Fixing a griefing attack on JIT Channels using PTLCs



Summary:

In this email, ZmnSCPxj explains the possible mitigations and their drawbacks for Lightning Service Providers (LSP) and clients. Most of these mitigations involve either "LSP trusts client" or "client trusts LSP". However, a trust-minimized solution requires a third party that both LSP and client agree upon to enforce that the second mover does not cheat or steal from the first mover. This third party should be the blockchain, but other options include Liquid, which is custodial, and requires trust in a federation. Without a trusted third party, the choices for LSPs and clients include LSP issuing a promise to make a 0-conf funding transaction confirmed before some future target block height.
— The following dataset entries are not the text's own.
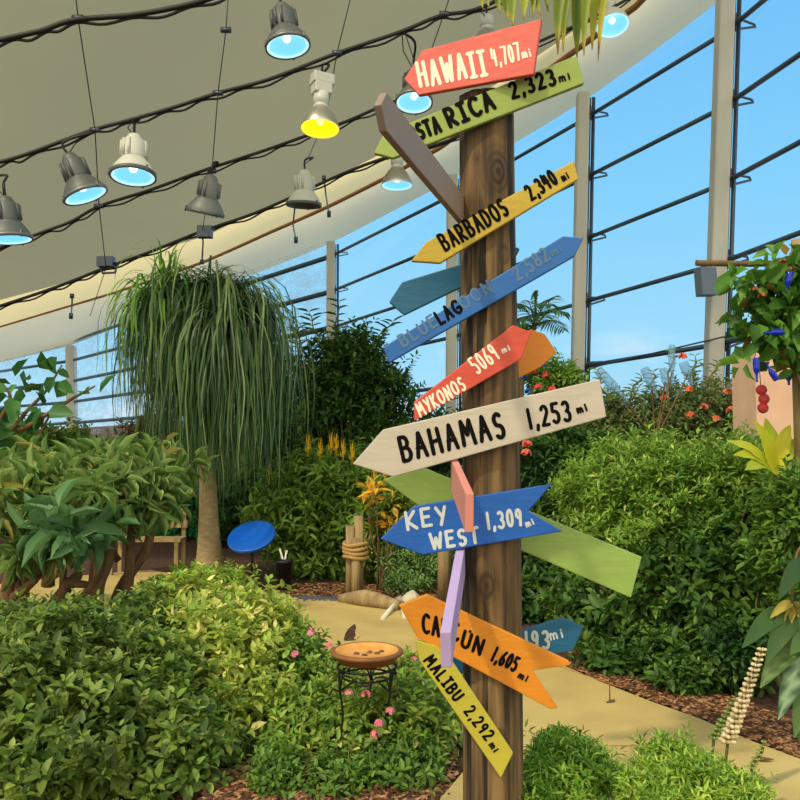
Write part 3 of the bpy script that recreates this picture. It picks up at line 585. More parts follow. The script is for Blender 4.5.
def stems_mesh(base, tips, n, r0, root, mat, name='stem', sway=.15):
    m = MB(); idx = rng.choice(len(tips), min(n, len(tips)), replace=False); base = np.array(base, float)
    for i in idx:
        t = tips[i]; b = base+np.array([rnd.uniform(-.1,.1)+.15*(t[0]-base[0]), rnd.uniform(-.08,.08)+.15*(t[1]-base[1]), 0]); mid = (b+t)/2+np.array([rnd.uniform(-sway,sway), rnd.uniform(-sway,sway), rnd.uniform(-.02,.12)])-np.array([(t[0]-b[0])*.15, (t[1]-b[1])*.15, 0])
        m.tube(cat([b, mid, t], 4), list(np.linspace(r0, r0*.25, 9)), 5)
    return m.build(name, mat, root)
def shrub(name, label, category, blobs, tips, per, ln, aspect, cols, group=None, stemmat=None, nst=14, sr=.012, shoots=26, shl=1.0, updir=1, **kw):
    """blobs in metres: (x, y, z, rx, ry, rz)"""
    bx = sum(b[0] for b in blobs)/len(blobs); by = sum(b[1] for b in blobs)/len(blobs)
    r = thing(name, label, category, (bx, by, 0), group)
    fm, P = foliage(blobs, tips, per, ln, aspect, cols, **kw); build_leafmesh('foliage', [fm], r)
    if nst: stems_mesh((bx, by, 0), P, nst, sr, r, stemmat or M['stem'])
    if shoots:
        u = unit(shoots*3); u = u[u[:,2] > -.15][:shoots]; Bq = np.array([blobs[rnd.randrange(len(blobs))] for _ in u]); S0 = Bq[:,:3]+u*Bq[:,3:6]*.85; bs = []; ds = []; ls = []; mb = MB()
        for s0, uu, bq in zip(S0, u, Bq):
            if s0[2] < .05: continue
            L_ = bq[5]*rnd.uniform(.35,.8)*shl; d = nrm(uu*.8+[0,0,.55*updir]+unit(1)[0]*.35); prev = s0; pts = [np.array([bx, by, 0.]), (np.array([bx,by,0.])+s0)/2+[0,0,.05], s0]; nl = max(5, int(L_/(ln*.30)))
            for k in range(nl):
                d = nrm(d+np.array([0,0,-.05])+unit(1)[0]*.10); prev = prev+d*L_/nl; pts.append(prev); ax_ = nrm(np.cross(d,[.1,.2,1])); sd = nrm(np.cross(d, ax_)); t = k/nl
                for sg in (-1,1):
                    bs.append(prev); aa = k*1.57; ds.append((ax_*math.cos(aa)+sd*math.sin(aa))*sg+d*.7); ls.append(ln*(1.05-.55*t)*rnd.uniform(.75,1.15))
            mb.tube(pts, list(np.linspace(ln*.045, ln*.02, len(pts))), 4, srgb(110,120,60))
        if bs:
            bs = np.array(bs); ls = np.array(ls); q = len(bs); cc = palette(cols, q)*1.08
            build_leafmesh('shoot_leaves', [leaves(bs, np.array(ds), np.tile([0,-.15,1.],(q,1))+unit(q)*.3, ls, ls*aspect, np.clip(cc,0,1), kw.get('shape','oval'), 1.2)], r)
            mb.build('twigs', LEAF, r)
    return r, P
def B(px, py, Y, rw, rh, ry=None):
    """ellipsoid whose silhouette is about rw x rh pixels (radii) around px,py at depth Y"""
    c = atY(px, py, Y); s = Y/800; return (c[0], c[1], c[2], rw*s, ry or rw*s*.8, rh*s)
def flower_heads(root, pts, r, cols, name='flower_head', n=16):
    for p in pts:
        m = MB(); k = n
        for i in range(k):
            u = nrm([rnd.gauss(0,1), rnd.gauss(0,1), abs(rnd.gauss(0,1))]); c = np.array(p)+u*r*.75; col = srgb(*rnd.choice(cols))
            a = nrm(np.cross(u, [.3,.2,1])); b = np.cross(u, a)
            ring = [c+r*.36*(math.cos(t)*a+math.sin(t)*b)+u*r*.1*(i2 % 2) for i2, t in enumerate(np.linspace(0, 2*PI, 9)[:-1])]
            m.add([c+u*r*.02]+ring, [(0, q+1, (q+1)%8+1) for q in range(8)], col)
        m.build(name, LEAF, root)
DG = [(42,76,34),(58,98,42),(74,114,48),(34,62,30)]
MG = [(84,118,44),(104,138,54),(126,156,62),(64,96,38)]
LG = [(120,158,58),(146,182,72),(98,142,48),(168,196,86)]
YG = [(176,186,78),(200,200,100),(130,152,58),(158,172,66)]
SAGE = [(88,118,64),(108,136,78),(72,98,52),(126,150,88)]
BRN = [(120,92,62),(142,110,76),(96,74,50),(110,104,58)]

# --- hedge and bushes along the back wall
def back(px, top, bot, Y, rw, label, cols, tips=900, ln=.22, name='bush', asp=.5, per=5, cat_='bush', stack=2, **kw):
    s = Y/800; zt = atY(px, top, Y)[2]; x = atY(px, 440, Y)[0]; zb = max(0, zt-(bot-top)*s); h = zt-zb
    bl = []
    for i in range(stack):
        f = (i+.5)/stack; bl.append((x+rnd.uniform(-.2,.2)*rw*s, Y+rnd.uniform(-.2,.2), zb+h*f, rw*s*(1-.25*f), rw*s*.7, h/stack*.72))
    return shrub(name, label, cat_, bl, tips, per, ln, asp, cols, 'bushes along the glass wall' if False else None, **kw)
back(-12,428,560,22,70,'dark green bush at the far left edge below the window rails',LG[:1]+MG,900,.28)
back(60,436,560,24,60,'leafy green bush under the left white steel post',MG+LG[:1],1000,.26,accents=(.05,(150,160,90)))
back(120,446,580,21,45,'low bush with strap-like leaves left of the ponytail palm',MG,900,.3,asp=.18,shape='blade')
back(152,424,500,26,42,'brown dried vine tangle behind the ponytail palm',BRN,1300,.22,cat_='vine',name='dry_vine')
back(205,440,540,24,40,'brown and green shrub directly behind the ponytail palm trunk',BRN+DG+MG,900,.22)
back(175,480,585,14,36,'bright teal green shrub beside the ponytail palm trunk',[(40,150,90),(60,170,110),(50,120,66)],900,.12)
back(95,470,590,16,60,'shadowy dark green bush behind the woody shrub',DG,1100,.18)
back(10,470,600,15,60,'shadowy dark green bush at the left edge beyond the sandy path',DG,900,.18)
back(235,470,585,13,40,'dark green fern-like bush right of the ponytail palm trunk',DG,1300,.13,asp=.3,shape='blade')
back(270,420,560,17,46,'dark bush hidden behind the hanging leaves of the ponytail palm',DG,1200,.16)
back(330,348,560,15.5,60,'tall dark green shrub between the ponytail palm and the signpost',DG+[(84,112,52)],2600,.15,stack=4,accents=(.10,(130,150,70),(150,120,60)))
back(385,372,560,14.5,40,'tall green shrub just left of the red and pale boards',DG+MG[:2],1500,.15,stack=3)
back(290,372,560,16.5,40,'tall dark shrub touching the right tips of the ponytail palm',DG,1500,.15,stack=3)
back(440,420,600,13.5,50,'green shrub behind the signpost and the pale wood board',DG+MG[:1],1400,.13,stack=2)
back(500,440,620,11.5,30,'dark shrub showing between the signpost and the green board',DG,900,.1,stack=2)
# sprigs above the tall shrubs
def sprigs(root, pts, ln, cols, Y):
    for i, (x0, y0, x1, y1) in enumerate(pts):
        A, Bq = atY(x0,y0,Y), atY(x1,y1,Y); P = [A*(1-t)+Bq*t+np.array([.03*math.sin(t*9),0,0]) for t in np.linspace(0,1,8)]
        m = MB(); m.tube(P, [.012]*7+[.004], 5); s = m.build('sprig', M['stem'], root)
        base = np.array([P[j] for j in range(1,8) for _ in (0,1)]); n = len(base)
        D = np.array([(rnd.uniform(.5,1)*(-1 if j % 2 else 1), rnd.uniform(-.5,.5), .35) for j in range(n)])
        Ls = np.full(n, ln)*rng.uniform(.7,1.2,n)
        build_leafmesh('leaf_spray', [leaves(base, D, np.tile([0,-.3,1.],(n,1)), Ls, Ls*.45, palette(cols,n))], root, parent=s)
r,_ = back(350,340,420,15,42,'wispy topmost shrub rising before the glass right of the ponytail palm',DG+MG[:2],800,.15)
sprigs(r, [(322,345,308,312),(335,350,338,302),(345,345,360,335),(372,345,392,322),(300,352,296,330)], .26, DG+MG, 15)
# yellow-flowered plant
r,P = shrub('flowering_shrub','shrub with upright yellow flower spikes and broad leaves left of the pale board','shrub',[B(330,492,10.3,62,40,.7),B(300,522,10,50,40,.6),B(368,510,10,40,36,.6),B(330,555,10,55,40,.5)],1500,6,.15,.38,LG[:2]+MG+[(118,150,62)],spread=1.1,upw=.2,droop=1.6)
for (x,y) in ((308,450),(320,454),(331,448),(343,455),(352,458),(293,523),(374,478),(385,486),(269,478),(336,449)):
    p = atY(x,y,9.75); m = MB()
    for i in range(14):
        a = i*2.4; h = i/14; rr = .035*(1-h*.7); m.add([p+[rr*math.cos(a)*.2,rr*math.sin(a)*.2,h*.2-.05], p+[rr*math.cos(a+.4)*1.2,rr*math.sin(a+.4)*1.2,h*.2-.02], p+[rr*math.cos(a)*1.5,rr*math.sin(a)*1.5,h*.2+.05], p+[rr*math.cos(a-.4)*1.2,rr*math.sin(a-.4)*1.2,h*.2-.02]], [(0,1,2,3)], srgb(238,196,36))
    m.tube([p+[0,0,-.08], p+[0,0,.12]], .014, 5, srgb(214,176,40)); m.build('flower_spike', LEAF, r)
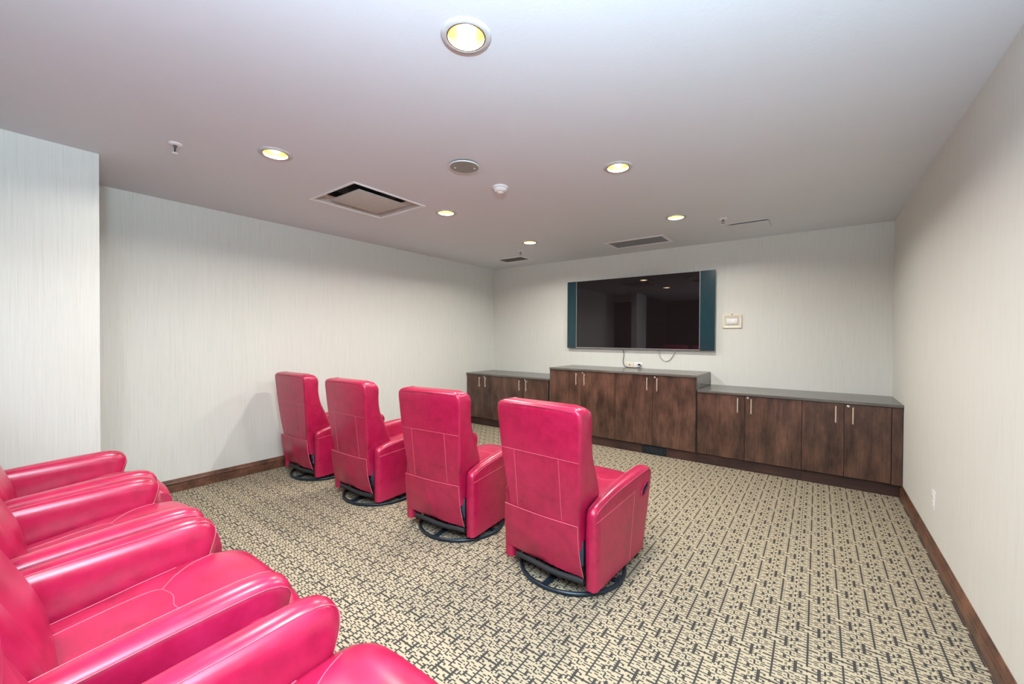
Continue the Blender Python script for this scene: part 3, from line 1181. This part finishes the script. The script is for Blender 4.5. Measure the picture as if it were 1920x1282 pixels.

The client can refuse to send channel_ready until after the LSP issues this promise. Alternatively, the client can wait for the funding transaction to appear on its local mempool before sending channel_ready. Another option is the benthecarman proposal, where the client trusts the LSP. Finally, LSP can wait for the client to hand over the preimage before broadcasting the funding tx, which makes the client trust the LSP. The Open LSP Specifications group prefers "LSP trusts client" as the LSP is a big target for out-of-LSPS attacks. For example, a hacker could modify the behavior of an LSP so that the LSP attacks the client if the "client trusts LSP" model is used. However, the only truly "LSP trusts client" scheme involves the LSP issuing a cryptographically third-party-verifiable promise to get the funding tx confirmed by some later block height. This scheme has been controversial even among LSPS participants.